Use This Robert's Rules Cheat Sheet To Better Manage Your Board Meetings

Robert’s Rules of Order Cheat Sheet for Nonprofits

Robert’s Rules of Order is a manual of parliamentary procedure that governs most organizations with boards of directors. In 1876, Henry Martyn Robert adapted the rules and practices of Congress to the needs of non-legislative bodies and wrote them in his book, which is still in use today. The Robert’s Rules Association published brief versions of the book in 2005 and 2011. The newest versions have about 700 pages, which makes it difficult to look things up during a meeting. Meeting facilitators with little experience may find it helpful to keep a cheat sheet on parliamentary procedure at their fingertips during a meeting.

Types of Motions:

  1. Main Motion: Introduce a new item
  2. Subsidiary Motion: Change or affect how to handle a main motion (vote on this before main motion)
  3. Privileged Motion: Urgent or important matter unrelated to pending business
  4. Incidental Motion: Questions procedure of other motions (must consider before the other motion)
  5. Motion to Table: Kills a motion
  6. Motion to Postpone: Delays a vote (can reopen debate on the main motion)

Every Motion Has 6 Steps:

  1. Motion: A member rises or raises a hand to signal the chairperson.
  2. Second: Another member seconds the motion.
  3. Restate motion: The chairperson restates the motion.
  4. Debate: The members debate the motion.
  5. Vote: The chairperson restates the motion, and then first asks for affirmative votes, and then negative votes.
  6. Announce the vote: The chairperson announces the result of the vote and any instructions.

TIP! If the board is in obvious agreement, the chairperson may save time by stating, “If there is no objection, we will adopt the motion to…” Then wait for any objections. Then say, “Hearing no objections, (state the motion) is adopted.” And then state any instructions.

If a member objects, first ask for debate, then vote and then announce the vote.

Requesting Points of Something

Certain situations need attention during the meeting, but they don’t require a motion, second, debate or voting. It’s permissible to state a point during a meeting where the chairperson needs to handle a situation right away. Board members can declare a Point of Order, Point of Information, Point of Inquiry or Point of Personal Privilege.

Point of Order: Draws attention to a breach of rules, improper procedure, breaching of established practices, etc.

Point of Information: A member may need to bring up an additional point or additional information (in the form of a nondebatable statement) so that the other members can make fully informed votes.

Point of Inquiry: A member may use point of inquiry to ask for clarification in a report to make better voting decisions.

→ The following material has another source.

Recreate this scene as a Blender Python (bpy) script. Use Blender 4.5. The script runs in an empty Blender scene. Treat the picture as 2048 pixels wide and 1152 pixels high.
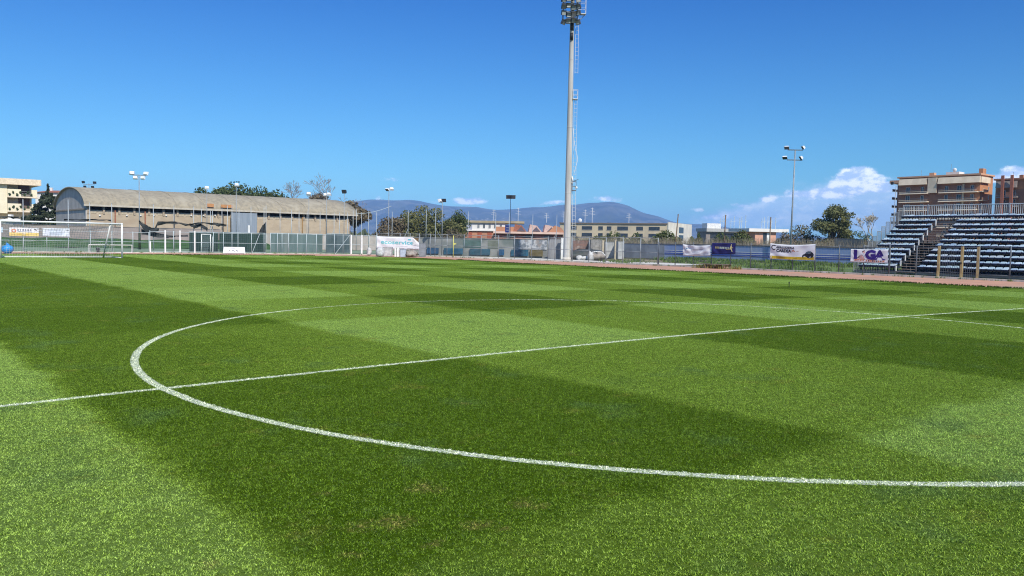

Point of Personal Privilege: A member may use point of personal privilege to address the physical comfort of the setting such as temperature or noise. Members may also use it to address the accuracy of published reports or the accuracy of a member’s conduct.

Robert's Rules Cheat SheetRobert's Rules Cheat Sheet

*A member may make a motion to reconsider something that was already disposed; however, the reconsidered motion may not be subsequently reconsidered. A motion to reconsider must be made during the same meeting and can extend to a meeting that lasts for more than one day.

Tips and Reminders for Chairpersons

Robert’s Rules of Order, which is also widely known as parliamentary procedure, was developed to ensure that meetings are fair, efficient, democratic and orderly. A skilled chairperson allows all members to voice their opinions in an orderly manner so that everyone in the meeting can hear and be heard. The following tips and reminders will help chairpersons to run a successful and productive meeting without being run over or running over others.

  • Follow the agenda to keep the group moving toward its goals.
  • Let the group do its own work; don’t overcommand.
  • Control the flow of the meeting by recognizing members who ask to speak.
  • Let all members speak once before allowing anyone to speak a second time.
  • When discussions get off-track, gently guide the group back to the agenda.
  • Model courtesy and respect, and insist that others do the same.
  • Help to develop the board’s skills in parliamentary procedure by properly using motions and points of order.
  • Give each speaker your undivided attention.
  • Keep an emotional pulse on the discussions.
  • Allow a consensus to have the final authority of the group.

All board members should be familiar with Robert’s Rules of Order, which they can find online and in bookstores.